OBJECTIVE:
Extract the lines up to and including the one that contains "COL = SC.collection", starting with the first line of the entries below, and omit the pictures.

Scenes as source code:
____________________
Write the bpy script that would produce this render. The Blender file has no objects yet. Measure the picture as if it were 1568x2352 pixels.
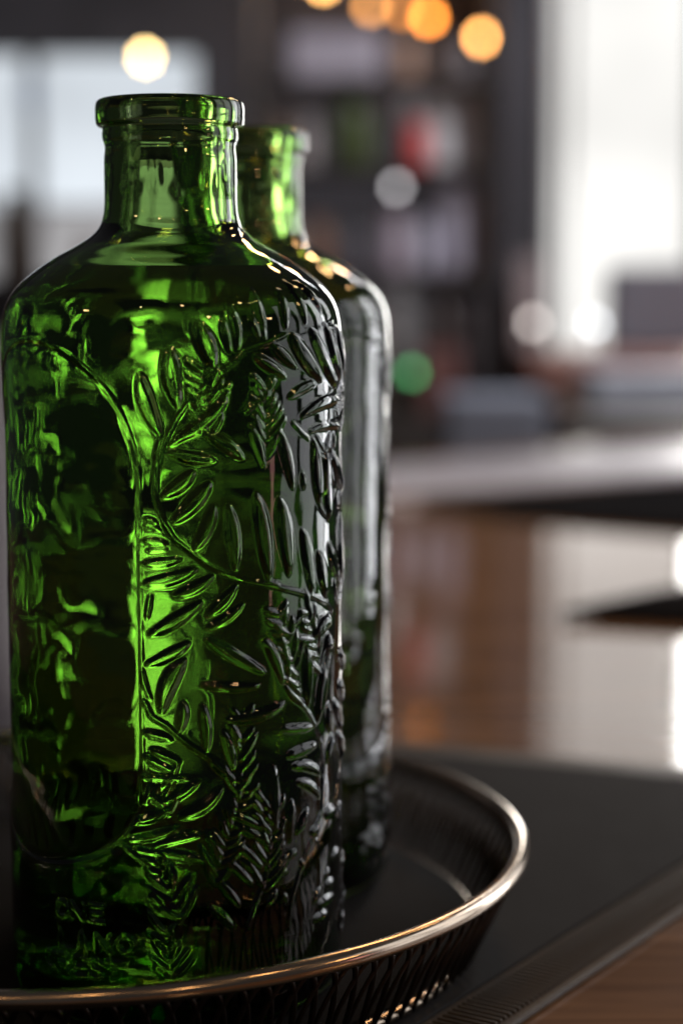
import bpy, bmesh, math, random
import numpy as np
from mathutils import Vector, Matrix

random.seed(7); rng = np.random.default_rng(7)
SC = bpy.context.scene
COL = SC.collection

# ------------------------------------------------------------------ camera
# picture coordinates used for layout: 1568 x 2352, focal length FPX pixels
PW, PH, FPX = 1568.0, 2352.0, 4329.0
PITCH = math.atan(506 / FPX)
CAMZ = 0.195                      # camera height over the wooden counter (z = 0)
cam_d = bpy.data.cameras.new("camera")
cam = bpy.data.objects.new("camera", cam_d); COL.objects.link(cam)
cam.location = (0, 0, CAMZ)
cam.rotation_euler = (math.pi / 2 - PITCH, 0, 0)
cam_d.sensor_fit = 'VERTICAL'; cam_d.sensor_height = 36.0; cam_d.sensor_width = 24.0
cam_d.lens = FPX / PH * 36.0
cam_d.clip_start = 0.02; cam_d.clip_end = 60
cam_d.dof.use_dof = True
cam_d.dof.focus_distance = 0.468
cam_d.dof.aperture_fstop = 5.2
cam_d.dof.aperture_blades = 9; cam_d.dof.aperture_rotation = 0.3
SC.camera = cam

# ------------------------------------------------------------------ world, lamps, exposure
world = bpy.data.worlds.new("World"); SC.world = world; world.use_nodes = True
bg = world.node_tree.nodes["Background"]
bg.inputs[0].default_value = (0.95, 0.95, 1.0, 1); bg.inputs[1].default_value = 0.032

def area(name, loc, target, sx, sy, radiance, color=(1, 1, 1)):
    l = bpy.data.lights.new(name, 'AREA'); l.shape = 'RECTANGLE'; l.size = sx; l.size_y = sy
    l.energy = radiance * math.pi * sx * sy; l.color = color
    o = bpy.data.objects.new(name, l); COL.objects.link(o); o.location = loc
    d = Vector(target) - Vector(loc)
    o.rotation_euler = d.to_track_quat('-Z', 'Y').to_euler()
    return o
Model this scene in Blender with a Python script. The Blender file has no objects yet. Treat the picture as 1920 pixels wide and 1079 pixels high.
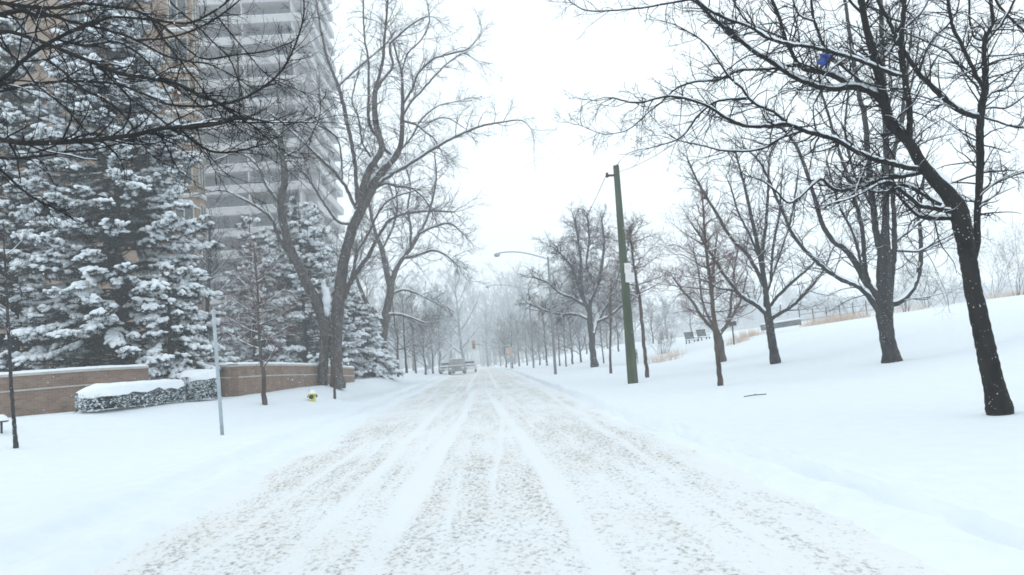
import bpy, math, random
import numpy as np
from mathutils import Matrix, Vector

# ------------------------------------------------------------------ camera, sky, light
sc = bpy.context.scene
F = 1440.0; W0, H0 = 1920.0, 1079.0          # focal length and frame of the photograph, in its pixels
VPX, VPY, ROLL, CAMZ = 905.0, 674.0, math.radians(4.3), 1.5
def nrm(v): return v / np.linalg.norm(v)
Yc = nrm(np.array([VPX - W0/2, -(VPY - H0/2), -F]))
h_ = np.array([math.cos(ROLL), math.sin(ROLL), 0.0])
Xc = nrm(h_ - Yc*np.dot(h_, Yc)); Zc = np.cross(Xc, Yc)
RW = np.array([Xc, Yc, Zc])                    # world_from_camera rotation
cam = bpy.data.cameras.new('camera'); camo = bpy.data.objects.new('camera', cam)
sc.collection.objects.link(camo); sc.camera = camo
M = Matrix([list(RW[i]) + [0] for i in range(3)] + [[0, 0, 0, 1]]); M.translation = Vector((0, 0, CAMZ))
camo.matrix_world = M
cam.sensor_width = 36; cam.lens = 36*F/W0; cam.clip_start = .1; cam.clip_end = 3000

w = bpy.data.worlds.new('World'); sc.world = w; w.use_nodes = True
nt = w.node_tree; nt.nodes.clear()
SUN_EL, SUN_AZ = math.radians(48), math.radians(-60)
sky = nt.nodes.new('ShaderNodeTexSky'); sky.sky_type = 'NISHITA'; sky.sun_disc = False
sky.sun_elevation = SUN_EL; sky.sun_rotation = SUN_AZ
mix = nt.nodes.new('ShaderNodeMix'); mix.data_type = 'RGBA'; mix.inputs[0].default_value = .94
mix.inputs[7].default_value = (8.6, 9.6, 10.1, 1)                 # the closed cloud deck
bg = nt.nodes.new('ShaderNodeBackground'); bg.inputs[1].default_value = .1
wo = nt.nodes.new('ShaderNodeOutputWorld')
nt.links.new(sky.outputs[0], mix.inputs[6]); nt.links.new(mix.outputs[2], bg.inputs[0]); nt.links.new(bg.outputs[0], wo.inputs[0])
sl = bpy.data.lights.new('sun', 'SUN'); sl.energy = .5; sl.angle = math.radians(30); sl.color = (1, .97, .92)
so = bpy.data.objects.new('sun', sl); sc.collection.objects.link(so)
sd = Vector((math.sin(SUN_AZ)*math.cos(SUN_EL), math.cos(SUN_AZ)*math.cos(SUN_EL), math.sin(SUN_EL)))
so.rotation_euler = sd.to_track_quat('Z', 'Y').to_euler()
sc.view_settings.view_transform = 'Standard'; sc.view_settings.look = 'None'
sc.view_settings.gamma = 1; sc.view_settings.use_curve_mapping = False
EXPO = 0.46
sc.view_settings.exposure = EXPO
cy = sc.cycles
cy.use_denoising = True
try: cy.denoiser = 'OPENIMAGEDENOISE'
except Exception: pass
cy.max_bounces = 7; cy.diffuse_bounces = 3; cy.glossy_bounces = 2; cy.transmission_bounces = 2
cy.volume_bounces = 4; cy.transparent_max_bounces = 4; cy.caustics_reflective = False; cy.caustics_refractive = False
cy.pixel_filter_type = 'BLACKMAN_HARRIS'; cy.filter_width = 1.7

# ------------------------------------------------------------------ noise, terrain, rays
rng = np.random.default_rng(7); random.seed(7)
_T = np.random.default_rng(3).random((256, 256))
def vnoise(x, y):
    x = np.asarray(x, float); y = np.asarray(y, float)
    xi = np.floor(x).astype(int); yi = np.floor(y).astype(int); fx = x - xi; fy = y - yi
    fx = fx*fx*(3 - 2*fx); fy = fy*fy*(3 - 2*fy)
    a = _T[xi & 255, yi & 255]; b = _T[(xi+1) & 255, yi & 255]; c = _T[xi & 255, (yi+1) & 255]; d = _T[(xi+1) & 255, (yi+1) & 255]
    return (a*(1-fx) + b*fx)*(1-fy) + (c*(1-fx) + d*fx)*fy
def fbm(x, y, o=3):
    s = 0; a = .5; t = 0
    for k in range(o): s = s + a*vnoise(x*2**k + 17.3*k, y*2**k + 5.1*k); t += a; a *= .5
    return s/t - .5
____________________
THE COMPLETED TASK:
Write the bpy script that would produce this render. The Blender file has no objects yet. Measure the picture as if it were 1568x2352 pixels.
import bpy, bmesh, math, random
import numpy as np
from mathutils import Vector, Matrix

random.seed(7); rng = np.random.default_rng(7)
SC = bpy.context.scene
COL = SC.collection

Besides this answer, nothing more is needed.